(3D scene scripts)
——————

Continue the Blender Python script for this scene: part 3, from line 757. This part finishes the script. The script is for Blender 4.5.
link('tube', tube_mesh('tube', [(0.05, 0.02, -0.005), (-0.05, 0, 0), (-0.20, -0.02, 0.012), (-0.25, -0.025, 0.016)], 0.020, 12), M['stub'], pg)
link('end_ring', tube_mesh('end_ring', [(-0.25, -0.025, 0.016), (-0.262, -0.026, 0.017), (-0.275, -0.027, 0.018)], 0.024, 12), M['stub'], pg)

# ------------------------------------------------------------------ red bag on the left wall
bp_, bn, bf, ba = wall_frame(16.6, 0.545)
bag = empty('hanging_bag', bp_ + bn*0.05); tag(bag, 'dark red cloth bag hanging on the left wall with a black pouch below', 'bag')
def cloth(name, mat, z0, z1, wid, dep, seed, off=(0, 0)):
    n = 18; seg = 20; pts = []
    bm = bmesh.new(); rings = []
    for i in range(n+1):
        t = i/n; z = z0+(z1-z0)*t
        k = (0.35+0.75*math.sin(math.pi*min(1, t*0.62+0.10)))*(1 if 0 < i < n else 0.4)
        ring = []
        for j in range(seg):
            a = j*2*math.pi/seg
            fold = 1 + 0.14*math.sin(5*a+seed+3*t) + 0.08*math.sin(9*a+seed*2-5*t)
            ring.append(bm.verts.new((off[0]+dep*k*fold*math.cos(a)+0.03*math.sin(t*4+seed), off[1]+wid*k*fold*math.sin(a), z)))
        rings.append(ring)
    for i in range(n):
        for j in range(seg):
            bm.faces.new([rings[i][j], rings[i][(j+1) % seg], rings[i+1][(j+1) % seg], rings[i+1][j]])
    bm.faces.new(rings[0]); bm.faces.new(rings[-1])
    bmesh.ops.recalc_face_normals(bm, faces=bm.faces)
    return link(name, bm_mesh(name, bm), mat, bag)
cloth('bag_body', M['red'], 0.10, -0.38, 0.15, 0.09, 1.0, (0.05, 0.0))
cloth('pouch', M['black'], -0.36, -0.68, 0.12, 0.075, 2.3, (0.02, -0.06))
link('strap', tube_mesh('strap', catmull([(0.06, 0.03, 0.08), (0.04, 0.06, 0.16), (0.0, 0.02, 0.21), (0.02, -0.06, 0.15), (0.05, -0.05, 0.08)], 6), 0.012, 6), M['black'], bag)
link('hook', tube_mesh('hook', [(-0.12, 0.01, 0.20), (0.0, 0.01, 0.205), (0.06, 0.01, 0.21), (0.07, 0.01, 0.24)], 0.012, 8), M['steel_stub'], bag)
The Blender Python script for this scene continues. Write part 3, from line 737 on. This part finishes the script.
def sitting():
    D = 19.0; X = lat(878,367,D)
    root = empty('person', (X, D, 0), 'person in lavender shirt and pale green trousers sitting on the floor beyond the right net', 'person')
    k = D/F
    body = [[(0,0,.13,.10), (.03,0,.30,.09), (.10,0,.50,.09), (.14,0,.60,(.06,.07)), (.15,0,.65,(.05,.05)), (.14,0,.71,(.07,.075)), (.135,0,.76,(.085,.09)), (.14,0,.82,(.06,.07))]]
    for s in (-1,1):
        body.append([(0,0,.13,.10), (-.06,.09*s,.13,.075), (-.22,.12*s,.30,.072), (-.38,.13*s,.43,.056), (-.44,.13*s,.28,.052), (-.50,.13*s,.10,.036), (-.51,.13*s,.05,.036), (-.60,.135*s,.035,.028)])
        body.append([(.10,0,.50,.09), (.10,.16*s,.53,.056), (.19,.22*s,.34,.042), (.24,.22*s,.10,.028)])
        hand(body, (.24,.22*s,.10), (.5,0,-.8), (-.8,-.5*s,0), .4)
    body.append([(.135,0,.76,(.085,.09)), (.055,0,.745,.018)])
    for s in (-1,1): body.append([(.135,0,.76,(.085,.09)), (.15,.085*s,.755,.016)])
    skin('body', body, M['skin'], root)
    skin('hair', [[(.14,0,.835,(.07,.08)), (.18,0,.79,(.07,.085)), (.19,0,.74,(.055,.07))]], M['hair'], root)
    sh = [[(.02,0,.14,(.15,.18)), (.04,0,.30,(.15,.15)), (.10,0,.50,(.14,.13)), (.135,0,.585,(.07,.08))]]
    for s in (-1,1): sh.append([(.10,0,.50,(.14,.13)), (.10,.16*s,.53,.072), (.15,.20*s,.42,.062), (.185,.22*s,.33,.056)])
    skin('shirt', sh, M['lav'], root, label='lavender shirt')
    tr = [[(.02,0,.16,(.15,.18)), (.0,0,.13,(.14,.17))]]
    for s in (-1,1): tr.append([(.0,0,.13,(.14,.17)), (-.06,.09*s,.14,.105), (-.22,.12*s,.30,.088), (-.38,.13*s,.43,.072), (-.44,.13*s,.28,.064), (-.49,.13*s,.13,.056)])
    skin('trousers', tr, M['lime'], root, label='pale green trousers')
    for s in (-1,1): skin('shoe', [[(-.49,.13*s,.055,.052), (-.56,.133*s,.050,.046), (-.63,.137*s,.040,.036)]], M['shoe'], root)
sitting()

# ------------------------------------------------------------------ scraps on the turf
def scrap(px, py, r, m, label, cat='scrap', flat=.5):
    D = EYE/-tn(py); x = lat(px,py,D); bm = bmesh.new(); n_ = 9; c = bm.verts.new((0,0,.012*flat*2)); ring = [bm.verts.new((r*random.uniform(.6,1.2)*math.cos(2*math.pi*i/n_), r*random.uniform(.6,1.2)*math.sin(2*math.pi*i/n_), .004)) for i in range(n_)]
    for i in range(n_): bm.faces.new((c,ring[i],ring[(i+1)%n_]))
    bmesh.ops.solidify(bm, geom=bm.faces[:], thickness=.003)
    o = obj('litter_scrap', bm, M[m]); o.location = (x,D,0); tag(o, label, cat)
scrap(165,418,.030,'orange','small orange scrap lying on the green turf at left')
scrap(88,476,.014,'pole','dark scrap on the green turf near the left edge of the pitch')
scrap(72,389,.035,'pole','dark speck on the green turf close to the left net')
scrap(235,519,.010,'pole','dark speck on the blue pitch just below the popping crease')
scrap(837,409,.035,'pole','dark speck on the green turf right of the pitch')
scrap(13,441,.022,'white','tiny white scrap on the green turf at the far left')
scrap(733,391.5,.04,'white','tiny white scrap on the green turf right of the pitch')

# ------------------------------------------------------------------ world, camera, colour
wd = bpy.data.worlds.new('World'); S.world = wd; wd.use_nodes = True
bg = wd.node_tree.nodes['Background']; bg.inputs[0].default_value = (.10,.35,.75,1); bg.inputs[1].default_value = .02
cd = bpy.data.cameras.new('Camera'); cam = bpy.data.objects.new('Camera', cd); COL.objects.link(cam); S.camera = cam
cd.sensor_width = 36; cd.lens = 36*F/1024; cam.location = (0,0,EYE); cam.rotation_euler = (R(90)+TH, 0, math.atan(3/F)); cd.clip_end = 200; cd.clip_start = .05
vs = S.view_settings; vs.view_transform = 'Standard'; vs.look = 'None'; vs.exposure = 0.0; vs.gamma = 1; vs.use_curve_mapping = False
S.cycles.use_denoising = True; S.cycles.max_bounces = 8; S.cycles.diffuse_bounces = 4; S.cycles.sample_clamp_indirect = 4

——————

Exercise brief:
Beginning at the first line of the records, give again each line exactly as written, ending with the line that contains "0.024, 12), M['stub'], pg)".

Expected answer:
Continue the Blender Python script for this scene: part 3, from line 757. This part finishes the script. The script is for Blender 4.5.
link('tube', tube_mesh('tube', [(0.05, 0.02, -0.005), (-0.05, 0, 0), (-0.20, -0.02, 0.012), (-0.25, -0.025, 0.016)], 0.020, 12), M['stub'], pg)
link('end_ring', tube_mesh('end_ring', [(-0.25, -0.025, 0.016), (-0.262, -0.026, 0.017), (-0.275, -0.027, 0.018)], 0.024, 12), M['stub'], pg)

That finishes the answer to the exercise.